About Hillbilly Golf
Hillbilly Golf sits on the mountainside above Gatlinburg's main commercial strip, and reaching it requires an inclined tramway ride up from street level — steep enough that you get a genuine view down over the Parkway rooftops before picking up a putter. That arrival is part of what people remember about this place. The courses are built into the natural hillside terrain rather than laid out on graded flat ground, which changes how the game plays; breaks go where the mountain says they go.
The Tramway
The incline lift that carries you from the Parkway to the courses is a rail-mounted tram on a pronounced grade — not a gondola or ski-resort cable car, but a short enclosed ride positioned so riders look outward over the town as they ascend. Most kids respond to it with immediate enthusiasm, and most adults find it more fun than anything else. Guests who are mildly uncomfortable with small enclosed spaces or heights should factor this into their planning, though the ride is brief and the majority of visitors enjoy it without issue. You take it both up and down.
The Courses
Two 18-hole courses occupy the hillside, each designed to work with the natural grade rather than fight it. That's the thing that separates Hillbilly Golf from most mini golf: the slope is the obstacle. Putts that look straightforward from the tee veer downhill in directions the flat-surface version of your brain won't anticipate; holes that appear simple become real problems once you account for the terrain. Appalachian-themed props and decorations run throughout both layouts, leaning into a rural mountain aesthetic that feels specific to the region rather than generic.
Playing both courses back-to-back is the standard move. The two layouts differ enough that repetition isn't a real concern, and most visitors who came planning one round end up staying for both.
Timing and Crowds
Gatlinburg's Parkway traffic peaks hard on summer weekends and fall color weekends — the two most congested windows of the year. Hillbilly Golf sits squarely on the main strip, so both foot traffic and wait times climb during those periods. A weekday morning or early afternoon visit cuts that significantly. Evening play is worth considering in summer for a different reason: the mountain air cools faster than street level, and the courses read differently once the lighting comes on after dark.
Off-season hours may be reduced or shifted. Checking current operating information before visiting, especially outside the May-October stretch, will save you a wasted trip. Ticket prices also shift seasonally; pulling current pricing in advance is useful if you're budgeting a full day across multiple Parkway attractions.
Who This Works For
Families with young children are the most obvious fit, and the attraction handles that audience well. But the hillside terrain keeps the game genuinely challenging in a way that makes it worth playing as an adult without feeling like you're accommodating anyone. Competitive rounds with real scorekeeping across both courses work on these layouts in a way flat-surface mini golf often doesn't support — the terrain creates enough variance that skill actually differentiates outcomes.
The tramway matters for accessibility planning.
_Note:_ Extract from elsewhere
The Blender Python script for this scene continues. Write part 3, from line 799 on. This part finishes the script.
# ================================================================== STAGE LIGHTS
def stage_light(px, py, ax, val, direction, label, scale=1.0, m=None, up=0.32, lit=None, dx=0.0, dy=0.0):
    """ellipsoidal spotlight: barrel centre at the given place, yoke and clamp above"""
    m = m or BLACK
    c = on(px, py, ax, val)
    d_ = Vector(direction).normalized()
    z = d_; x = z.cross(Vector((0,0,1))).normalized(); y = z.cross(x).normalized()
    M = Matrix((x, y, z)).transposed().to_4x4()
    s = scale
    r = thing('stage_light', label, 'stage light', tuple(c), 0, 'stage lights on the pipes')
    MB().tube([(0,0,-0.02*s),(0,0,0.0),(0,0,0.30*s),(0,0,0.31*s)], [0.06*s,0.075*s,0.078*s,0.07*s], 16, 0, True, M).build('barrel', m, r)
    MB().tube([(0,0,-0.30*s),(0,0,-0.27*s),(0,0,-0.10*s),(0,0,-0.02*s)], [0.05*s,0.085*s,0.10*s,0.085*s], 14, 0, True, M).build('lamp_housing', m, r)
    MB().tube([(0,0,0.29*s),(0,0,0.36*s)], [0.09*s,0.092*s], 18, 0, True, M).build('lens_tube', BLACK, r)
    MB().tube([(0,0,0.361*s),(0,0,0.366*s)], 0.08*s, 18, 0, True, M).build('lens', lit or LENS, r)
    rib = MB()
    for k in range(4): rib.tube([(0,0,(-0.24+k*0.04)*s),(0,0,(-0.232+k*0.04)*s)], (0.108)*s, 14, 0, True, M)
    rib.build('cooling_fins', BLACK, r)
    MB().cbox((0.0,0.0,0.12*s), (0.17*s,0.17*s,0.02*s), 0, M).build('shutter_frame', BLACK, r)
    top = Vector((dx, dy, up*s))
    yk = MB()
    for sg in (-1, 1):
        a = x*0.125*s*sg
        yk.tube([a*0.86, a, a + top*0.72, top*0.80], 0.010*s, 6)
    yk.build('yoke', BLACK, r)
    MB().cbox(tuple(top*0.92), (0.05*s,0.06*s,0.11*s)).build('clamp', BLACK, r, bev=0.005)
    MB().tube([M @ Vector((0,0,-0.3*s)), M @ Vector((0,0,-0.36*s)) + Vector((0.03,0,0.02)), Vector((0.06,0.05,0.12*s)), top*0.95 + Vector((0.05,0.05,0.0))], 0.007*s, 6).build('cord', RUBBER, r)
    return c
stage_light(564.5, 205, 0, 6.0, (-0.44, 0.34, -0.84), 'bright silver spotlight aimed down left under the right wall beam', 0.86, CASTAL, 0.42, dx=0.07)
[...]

The lift handles the significant elevation change between the Parkway and the courses, so guests who couldn't navigate a steep walk-up path can still reach the playing areas. Once at course level, movement between holes involves some grade but nothing unusual for standard outdoor mini golf.
Pairing It with Other Stops
The Parkway location makes Hillbilly Golf easy to fold into a full walking day on Gatlinburg's main strip. Ripley's Aquarium of the Smokies is a short walk; the Ole Smoky Candy Kitchen and the surrounding cluster of shops are nearby. For visitors who want to extend the elevation theme, Anakeesta's gondola and mountain-top complex sits further up the strip and offers a different version of rising above the town.
The national park entrance is close enough that combining a Hillbilly Golf visit with a morning drive through Great Smoky Mountains National Park is a common day structure: get into the park early while traffic is light, come back to the commercial strip in the afternoon when midday crowds at the park's most popular overlooks have already built up.
Practical Notes
Gatlinburg manages Parkway parking through paid structures. During peak periods those structures fill; arriving before 10 a.m. or after the mid-afternoon rush improves your odds considerably. If you're staying within walking distance of downtown, leaving the car and walking the strip between stops is usually less frustrating than moving it between each location.
Weather is worth watching for afternoon visits in summer. The Smokies produce afternoon thunderstorms frequently from June through August, often repeatedly across several consecutive days. Hillbilly Golf's courses are open-air, and operators generally pause during active rain. An early-morning slot or a post-storm window is more reliable than mid-afternoon on days when the forecast shows convection — a pattern that any local will recognize as the default summer afternoon condition in the mountains.